Goal of the exercise:
Please give the listing again in its entirety, exactly as written.

Provided material:
──────────
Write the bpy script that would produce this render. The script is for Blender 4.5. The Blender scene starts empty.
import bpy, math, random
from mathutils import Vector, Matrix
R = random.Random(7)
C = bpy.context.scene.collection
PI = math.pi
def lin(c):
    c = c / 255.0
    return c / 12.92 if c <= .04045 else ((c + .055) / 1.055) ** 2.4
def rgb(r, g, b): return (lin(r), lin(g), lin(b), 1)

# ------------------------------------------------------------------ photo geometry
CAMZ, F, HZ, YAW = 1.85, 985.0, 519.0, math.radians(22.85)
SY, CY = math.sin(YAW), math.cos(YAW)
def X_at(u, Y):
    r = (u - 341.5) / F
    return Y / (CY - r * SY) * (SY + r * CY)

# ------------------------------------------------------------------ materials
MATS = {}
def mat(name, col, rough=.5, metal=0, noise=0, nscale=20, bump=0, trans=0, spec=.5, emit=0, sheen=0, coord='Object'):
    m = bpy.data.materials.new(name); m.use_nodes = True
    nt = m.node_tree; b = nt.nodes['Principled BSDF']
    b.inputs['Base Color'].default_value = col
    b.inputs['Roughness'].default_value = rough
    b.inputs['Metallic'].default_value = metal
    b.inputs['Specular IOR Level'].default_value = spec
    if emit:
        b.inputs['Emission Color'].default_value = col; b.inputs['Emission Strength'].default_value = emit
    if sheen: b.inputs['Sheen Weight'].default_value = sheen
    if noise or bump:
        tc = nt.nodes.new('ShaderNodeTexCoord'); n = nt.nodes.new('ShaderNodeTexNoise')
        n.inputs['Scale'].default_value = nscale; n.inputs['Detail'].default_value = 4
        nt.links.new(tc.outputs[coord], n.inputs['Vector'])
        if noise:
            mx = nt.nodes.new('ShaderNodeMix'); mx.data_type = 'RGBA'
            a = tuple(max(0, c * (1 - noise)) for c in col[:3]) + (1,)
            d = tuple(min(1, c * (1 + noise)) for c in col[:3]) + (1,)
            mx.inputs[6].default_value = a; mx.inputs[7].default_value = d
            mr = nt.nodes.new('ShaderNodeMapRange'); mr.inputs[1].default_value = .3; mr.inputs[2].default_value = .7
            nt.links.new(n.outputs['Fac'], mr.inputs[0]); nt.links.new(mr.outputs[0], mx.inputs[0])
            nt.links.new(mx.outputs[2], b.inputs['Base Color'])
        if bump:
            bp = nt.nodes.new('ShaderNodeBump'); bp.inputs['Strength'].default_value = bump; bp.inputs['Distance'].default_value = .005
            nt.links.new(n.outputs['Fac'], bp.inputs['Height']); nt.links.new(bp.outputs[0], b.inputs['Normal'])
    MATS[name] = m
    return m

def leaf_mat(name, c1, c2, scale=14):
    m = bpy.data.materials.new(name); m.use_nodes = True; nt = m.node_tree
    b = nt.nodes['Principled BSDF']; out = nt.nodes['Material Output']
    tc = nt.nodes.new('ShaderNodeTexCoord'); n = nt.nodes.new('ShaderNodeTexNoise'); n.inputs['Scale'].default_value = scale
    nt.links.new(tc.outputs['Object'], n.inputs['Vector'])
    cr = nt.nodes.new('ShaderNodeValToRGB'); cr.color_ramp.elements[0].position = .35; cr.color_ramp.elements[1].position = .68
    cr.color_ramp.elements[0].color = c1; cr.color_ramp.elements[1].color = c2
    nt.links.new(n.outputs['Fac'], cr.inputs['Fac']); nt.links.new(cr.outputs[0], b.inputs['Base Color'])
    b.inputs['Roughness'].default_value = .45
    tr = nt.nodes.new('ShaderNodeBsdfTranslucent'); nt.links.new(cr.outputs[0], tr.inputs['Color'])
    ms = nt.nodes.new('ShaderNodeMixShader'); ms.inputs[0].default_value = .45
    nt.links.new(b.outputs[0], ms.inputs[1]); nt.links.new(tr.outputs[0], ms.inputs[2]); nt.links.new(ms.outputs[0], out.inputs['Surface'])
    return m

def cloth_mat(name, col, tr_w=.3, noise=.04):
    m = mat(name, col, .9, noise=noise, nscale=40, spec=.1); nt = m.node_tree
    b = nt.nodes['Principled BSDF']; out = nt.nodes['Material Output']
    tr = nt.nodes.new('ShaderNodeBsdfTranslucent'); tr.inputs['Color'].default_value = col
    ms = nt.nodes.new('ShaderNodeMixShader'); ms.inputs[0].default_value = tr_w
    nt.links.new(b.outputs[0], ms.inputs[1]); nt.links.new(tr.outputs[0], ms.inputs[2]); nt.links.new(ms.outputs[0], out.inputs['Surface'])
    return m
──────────
Problem solution:
Write the bpy script that would produce this render. The script is for Blender 4.5. The Blender scene starts empty.
import bpy, math, random
from mathutils import Vector, Matrix
R = random.Random(7)
C = bpy.context.scene.collection
PI = math.pi
def lin(c):
    c = c / 255.0
    return c / 12.92 if c <= .04045 else ((c + .055) / 1.055) ** 2.4
def rgb(r, g, b): return (lin(r), lin(g), lin(b), 1)

# ------------------------------------------------------------------ photo geometry
CAMZ, F, HZ, YAW = 1.85, 985.0, 519.0, math.radians(22.85)
SY, CY = math.sin(YAW), math.cos(YAW)
def X_at(u, Y):
    r = (u - 341.5) / F
    return Y / (CY - r * SY) * (SY + r * CY)

# ------------------------------------------------------------------ materials
MATS = {}
def mat(name, col, rough=.5, metal=0, noise=0, nscale=20, bump=0, trans=0, spec=.5, emit=0, sheen=0, coord='Object'):
    m = bpy.data.materials.new(name); m.use_nodes = True
    nt = m.node_tree; b = nt.nodes['Principled BSDF']
    b.inputs['Base Color'].default_value = col
    b.inputs['Roughness'].default_value = rough
    b.inputs['Metallic'].default_value = metal
    b.inputs['Specular IOR Level'].default_value = spec
    if emit:
        b.inputs['Emission Color'].default_value = col; b.inputs['Emission Strength'].default_value = emit
    if sheen: b.inputs['Sheen Weight'].default_value = sheen
    if noise or bump:
        tc = nt.nodes.new('ShaderNodeTexCoord'); n = nt.nodes.new('ShaderNodeTexNoise')
        n.inputs['Scale'].default_value = nscale; n.inputs['Detail'].default_value = 4
        nt.links.new(tc.outputs[coord], n.inputs['Vector'])
        if noise:
            mx = nt.nodes.new('ShaderNodeMix'); mx.data_type = 'RGBA'
            a = tuple(max(0, c * (1 - noise)) for c in col[:3]) + (1,)
            d = tuple(min(1, c * (1 + noise)) for c in col[:3]) + (1,)
            mx.inputs[6].default_value = a; mx.inputs[7].default_value = d
            mr = nt.nodes.new('ShaderNodeMapRange'); mr.inputs[1].default_value = .3; mr.inputs[2].default_value = .7
            nt.links.new(n.outputs['Fac'], mr.inputs[0]); nt.links.new(mr.outputs[0], mx.inputs[0])
            nt.links.new(mx.outputs[2], b.inputs['Base Color'])
        if bump:
            bp = nt.nodes.new('ShaderNodeBump'); bp.inputs['Strength'].default_value = bump; bp.inputs['Distance'].default_value = .005
            nt.links.new(n.outputs['Fac'], bp.inputs['Height']); nt.links.new(bp.outputs[0], b.inputs['Normal'])
    MATS[name] = m
    return m

def leaf_mat(name, c1, c2, scale=14):
    m = bpy.data.materials.new(name); m.use_nodes = True; nt = m.node_tree
    b = nt.nodes['Principled BSDF']; out = nt.nodes['Material Output']
    tc = nt.nodes.new('ShaderNodeTexCoord'); n = nt.nodes.new('ShaderNodeTexNoise'); n.inputs['Scale'].default_value = scale
    nt.links.new(tc.outputs['Object'], n.inputs['Vector'])
    cr = nt.nodes.new('ShaderNodeValToRGB'); cr.color_ramp.elements[0].position = .35; cr.color_ramp.elements[1].position = .68
    cr.color_ramp.elements[0].color = c1; cr.color_ramp.elements[1].color = c2
    nt.links.new(n.outputs['Fac'], cr.inputs['Fac']); nt.links.new(cr.outputs[0], b.inputs['Base Color'])
    b.inputs['Roughness'].default_value = .45
    tr = nt.nodes.new('ShaderNodeBsdfTranslucent'); nt.links.new(cr.outputs[0], tr.inputs['Color'])
    ms = nt.nodes.new('ShaderNodeMixShader'); ms.inputs[0].default_value = .45
    nt.links.new(b.outputs[0], ms.inputs[1]); nt.links.new(tr.outputs[0], ms.inputs[2]); nt.links.new(ms.outputs[0], out.inputs['Surface'])
    return m

def cloth_mat(name, col, tr_w=.3, noise=.04):
    m = mat(name, col, .9, noise=noise, nscale=40, spec=.1); nt = m.node_tree
    b = nt.nodes['Principled BSDF']; out = nt.nodes['Material Output']
    tr = nt.nodes.new('ShaderNodeBsdfTranslucent'); tr.inputs['Color'].default_value = col
    ms = nt.nodes.new('ShaderNodeMixShader'); ms.inputs[0].default_value = tr_w
    nt.links.new(b.outputs[0], ms.inputs[1]); nt.links.new(tr.outputs[0], ms.inputs[2]); nt.links.new(ms.outputs[0], out.inputs['Surface'])
    return m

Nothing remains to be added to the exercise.